In the World Cup games there have been 15 minute halftimes where commercials are thrown in. That’s it. In an American baseball game there are commercials twice per inning. That’s 18 breaks right there. There are commercials whenever a pitching change is made. That brings us up to about 23 breaks. There are commercials for replay, extra time for the 7th inning stretch, baseball games never – ever – end.

In basketball and football there are actual “TV timeouts.” The games stop just for commercial breaks!

Networks don’t give soccer the same level of coverage because it doesn’t generate the same level of profit. (Hockey is similar.) Unfortunately, the media has power.

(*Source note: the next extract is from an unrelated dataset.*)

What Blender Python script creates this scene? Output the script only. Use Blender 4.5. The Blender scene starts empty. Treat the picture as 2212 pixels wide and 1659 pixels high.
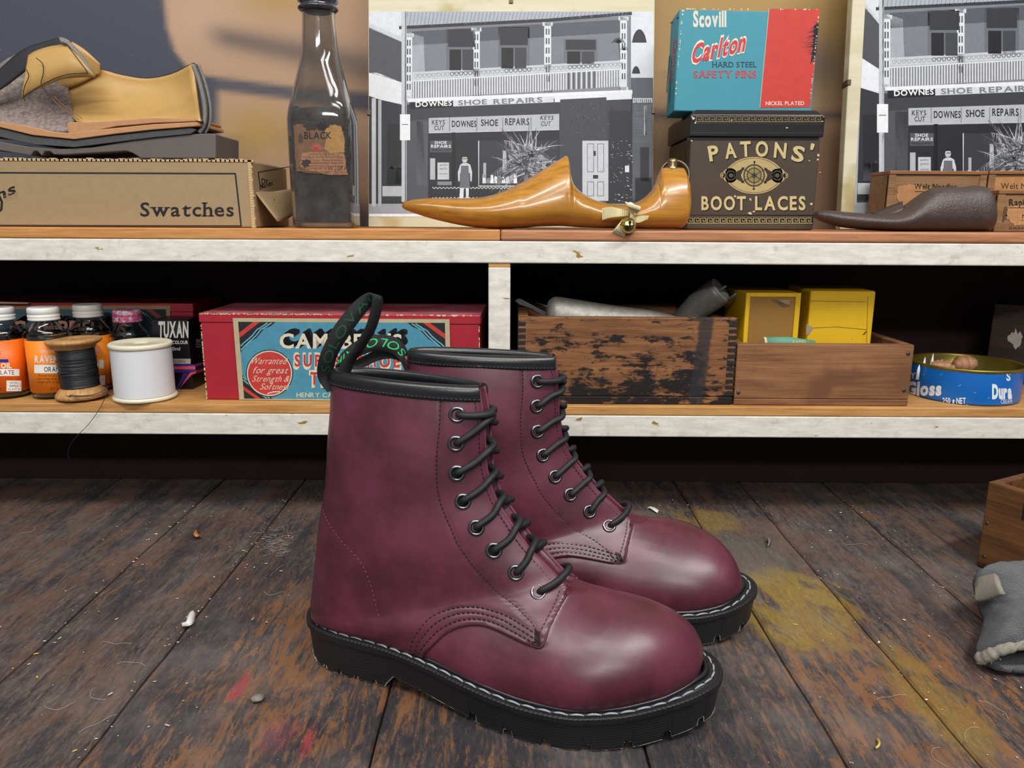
import bpy, bmesh, math, random
import numpy as np
from mathutils import Vector, Matrix, noise as mnoise
from math import sin, cos, tan, pi, radians, sqrt, atan2, floor, exp

SC = bpy.context.scene
COL = SC.collection
random.seed(7)
rng = np.random.default_rng(5)

# ------------------------------------------------------------------ camera
FPX = 1660.0
PITCH, ROLL, CAMH = radians(12.2), 0.0055, 0.324
cam_d = bpy.data.cameras.new('camera')
cam_o = bpy.data.objects.new('camera', cam_d)
COL.objects.link(cam_o)
cam_d.sensor_fit = 'HORIZONTAL'
cam_d.sensor_width = 36.0
cam_d.lens = 36.0 * FPX / 2212.0
cam_d.clip_start = 0.01
cam_d.clip_end = 50
_f = Vector((0, cos(PITCH), -sin(PITCH)))
_r0 = Vector((1, 0, 0))
_u0 = _r0.cross(_f)
_R = _r0 * cos(ROLL) + _u0 * sin(ROLL)
_U = -_r0 * sin(ROLL) + _u0 * cos(ROLL)
cam_o.matrix_world = Matrix(((_R.x, _U.x, -_f.x, 0), (_R.y, _U.y, -_f.y, 0), (_R.z, _U.z, -_f.z, CAMH), (0, 0, 0, 1)))
SC.camera = cam_o

# ------------------------------------------------------------------ view, world, lamps
SC.view_settings.view_transform = 'Standard'
SC.view_settings.look = 'None'
SC.view_settings.exposure = 0.0
SC.view_settings.gamma = 1.0
SC.view_settings.use_curve_mapping = False
W = bpy.data.worlds.new('world')
SC.world = W
W.use_nodes = True
bg = W.node_tree.nodes['Background']
bg.inputs[0].default_value = (0.86, 0.90, 1.0, 1)
bg.inputs[1].default_value = 0.24


def tube_light(name, loc, sx, sy, power, target, col=(1.0, 0.98, 0.955)):
    d = bpy.data.lights.new(name, 'AREA')
    d.shape = 'RECTANGLE'
    d.size, d.size_y, d.energy, d.color = sx, sy, power, col
    o = bpy.data.objects.new(name, d)
    COL.objects.link(o)
    o.location = loc
    o.rotation_euler = (Vector(target) - Vector(loc)).to_track_quat('-Z', 'Y').to_euler()
    return o


# twin ceiling tubes running along the bench, above and a little in front of it
tube_light('ceiling_tube_light', (-0.50, -0.08, 1.55), 1.2, 0.07, 13.5, (-0.3, 0.62, 0.1))
tube_light('ceiling_tube_light', (0.76, -0.08, 1.55), 1.2, 0.07, 20, (0.3, 0.62, 0.1))
tube_light('ceiling_tube_light', (0.30, -0.95, 1.75), 1.25, 0.12, 7, (0, 0.6, 0.1))
tube_light('ceiling_tube_light', (-0.20, -2.40, 1.80), 1.40, 0.16, 37, (0, 0.7, 0.15))


# ------------------------------------------------------------------ helpers
def lin(c):
    c = c / 255.0
    return c / 12.92 if c <= 0.04045 else ((c + 0.055) / 1.055) ** 2.4


def hx(s, a=1.0):
    s = s.lstrip('#')
    return (lin(int(s[0:2], 16)), lin(int(s[2:4], 16)), lin(int(s[4:6], 16)), a)


def at(px, py, Y):
    """point in the plane at depth Y seen at photo pixel (px, py)"""
    d = _f + _R * ((px - 1106) / FPX) - _U * ((py - 829.5) / FPX)
    return Vector((0, 0, CAMH)) + d * (Y / d.y)


def ground(px, py, z=0.0):
    d = _f + _R * ((px - 1106) / FPX) - _U * ((py - 829.5) / FPX)
    return Vector((0, 0, CAMH)) + d * ((z - CAMH) / d.z)


class NT:
    def __init__(self, name):
        self.m = bpy.data.materials.new(name)
        self.m.use_nodes = True
        self.t = self.m.node_tree
        self.b = self.t.nodes['Principled BSDF']

    def n(self, typ, **kw):
        nd = self.t.nodes.new(typ)
        for k, v in kw.items():
            setattr(nd, k, v)
        return nd

    def put(self, sock, v):
        if isinstance(v, bpy.types.NodeSocket):
            self.t.links.new(v, sock)
        elif v is not None:
            sock.default_value = v

    def m_(self, op, a, b=None, c=None, clamp=False):
        nd = self.n('ShaderNodeMath', operation=op, use_clamp=clamp)
        for i, v in enumerate((a, b, c)):
            if v is not None:
                self.put(nd.inputs[i], v)
        return nd.outputs[0]

    def mix(self, fac, a, b, mode='MIX'):
        nd = self.n('ShaderNodeMix', data_type='RGBA', blend_type=mode)
        self.put(nd.inputs[0], fac)
        self.put(nd.inputs[6], a)
        self.put(nd.inputs[7], b)
        return nd.outputs[2]

    def coord(self, kind='Object'):
        return self.n('ShaderNodeTexCoord').outputs[kind]

    def world(self):
        return self.n('ShaderNodeNewGeometry').outputs['Position']

    def mp(self, vec, scale=(1, 1, 1), loc=(0, 0, 0), rot=(0, 0, 0)):
        nd = self.n('ShaderNodeMapping')
        self.put(nd.inputs[0], vec)
        nd.inputs[1].default_value = loc
        nd.inputs[2].default_value = rot
        nd.inputs[3].default_value = scale
        return nd.outputs[0]

    def noise(self, vec, scale=5.0, detail=4.0, rough=0.55, dist=0.0):
        nd = self.n('ShaderNodeTexNoise')
        self.put(nd.inputs['Vector'], vec)
        nd.inputs['Scale'].default_value = scale
        nd.inputs['Detail'].default_value = detail
        nd.inputs['Roughness'].default_value = rough
        nd.inputs['Distortion'].default_value = dist
        return nd.outputs[0]

    def step(self, v, a, b):
        nd = self.n('ShaderNodeMapRange', clamp=True, interpolation_type='SMOOTHSTEP')
        self.put(nd.inputs[0], v)
        nd.inputs[1].default_value = a
        nd.inputs[2].default_value = b
        return nd.outputs[0]

    def ramp(self, v, stops):
        nd = self.n('ShaderNodeValToRGB')
        self.put(nd.inputs[0], v)
        cr = nd.color_ramp
        while len(cr.elements) < len(stops):
            cr.elements.new(0.5)
        for e, (p, c) in zip(cr.elements, stops):
            e.position = p
            e.color = c
        return nd.outputs[0]

    def sep(self, v):
        nd = self.n('ShaderNodeSeparateXYZ')
        self.put(nd.inputs[0], v)
        return nd.outputs

    def bump(self, h, strength=0.3, dist=0.001):
        nd = self.n('ShaderNodeBump')
        nd.inputs['Strength'].default_value = strength
        nd.inputs['Distance'].default_value = dist
        self.put(nd.inputs['Height'], h)
        self.t.links.new(nd.outputs[0], self.b.inputs['Normal'])

    def set(self, **kw):
        for k, v in kw.items():
            self.put(self.b.inputs[k.replace('_', ' ')], v)
        return self


MATS = {}


def plain(name, col, rough=0.5, metal=0.0, spec=0.5, var=0.12, scale=60, bump=0.0, bdist=0.0006, coat=0.0):
    """even material with a little procedural variation and grain"""
    if name in MATS:
        return MATS[name]
    t = NT(name)
    c = hx(col) if isinstance(col, str) else col
    co = t.coord()
    nz = t.noise(co, scale, 5, 0.6)
    dark = tuple(x * (1 - var) for x in c[:3]) + (1,)
    lite = tuple(min(1, x * (1 + var)) for x in c[:3]) + (1,)
    t.set(Base_Color=t.mix(nz, dark, lite), Roughness=rough, Metallic=metal)
    t.b.inputs['Specular IOR Level'].default_value = spec
    if coat:
        t.b.inputs['Coat Weight'].default_value = coat
        t.b.inputs['Coat Roughness'].default_value = 0.15
    if bump:
        t.bump(t.noise(co, scale * 6, 4, 0.6), bump, bdist)
    MATS[name] = t.m
    return t.m


def wood(name, c1, c2, c3=None, axis=0, grain=220, rough=0.55, stain=None, stain_amt=0.5, spec=0.4, coat=0.0, bump=0.25):
    """fine grained wood, grain along the given axis; optional dark stains"""
    t = NT(name)
    co = t.coord()
    sc = [grain] * 3
    sc[axis] = grain * 0.045
    g = t.noise(t.mp(co, tuple(sc)), 1.0, 6, 0.65, 0.3)
    sc2 = [grain * 0.22] * 3
    sc2[axis] = grain * 0.02
    g2 = t.noise(t.mp(co, tuple(sc2), (3.1, 1.7, 0.4)), 1.0, 4, 0.6, 0.8)
    col = t.ramp(t.m_('ADD', t.m_('MULTIPLY', g, 0.6), t.m_('MULTIPLY', g2, 0.4)),
                 [(0.36, hx(c1)), (0.64, hx(c2))])
    if c3:
        col = t.mix(t.step(t.noise(co, 18, 3, 0.5), 0.52, 0.7), col, hx(c3))
    if stain:
        s1 = t.noise(t.mp(co, tuple(s * 0.28 for s in sc), (9, 2, 5)), 1.0, 8, 0.72, 0.4)
        s2 = t.noise(co, 22, 4, 0.6)
        k = t.m_('ADD', t.m_('MULTIPLY', s1, 0.65), t.m_('MULTIPLY', s2, 0.35))
        col = t.mix(t.step(k, 0.62 - stain_amt * 0.22, 0.66 - stain_amt * 0.22 + 0.05), col, hx(stain))
    t.set(Base_Color=col, Roughness=rough)
    t.b.inputs['Specular IOR Level'].default_value = spec
    if coat:
        t.b.inputs['Coat Weight'].default_value = coat
        t.b.inputs['Coat Roughness'].default_value = 0.12
    t.bump(g, bump, 0.0004)
    return t.m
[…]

When all you see on TV is basketball and football, as a kid you get more enamored with those sports than soccer, which you have to go scouring the channels for, if it’s even there.

Is the Super Bowl the most watched event each year because of how entertaining the game is, or is it because of the commercials? For the Portugal – USA game, I could have gone to any city in America, sat in a bar, and saw the mosh pit I saw break out in Los Angeles. That’s how into this World Cup people were. You cannot say that about any NFL game, ever.

-World Cup game => ~100 minutes of playing with a 15 minute halftime for a 115 minute telecast, where I’d say about 10 minutes of halftime is advertisements.

-Super Bowl => 60 minutes of playing, but the telecast is usually ~four hours. No, not every stoppage includes an ad, but we’re talking at least an hour devoted to commercials. Six times that of soccer.

I don’t buy the whole Americans simply don’t like soccer, it’s boring, it’s not violent enough, etc. I only watched a handful of games. I saw a broken nose, a goalie punch someone in the face, a broken back, multiple people kicked in the face, potential for riots, one goalie walk up to a penalty kicker and talk shit, A GUY GET BITTEN, and I swear one of the bars I went to was at risk for burning to the ground. The game is plenty entertaining enough…I’m not sure it’s profitable enough.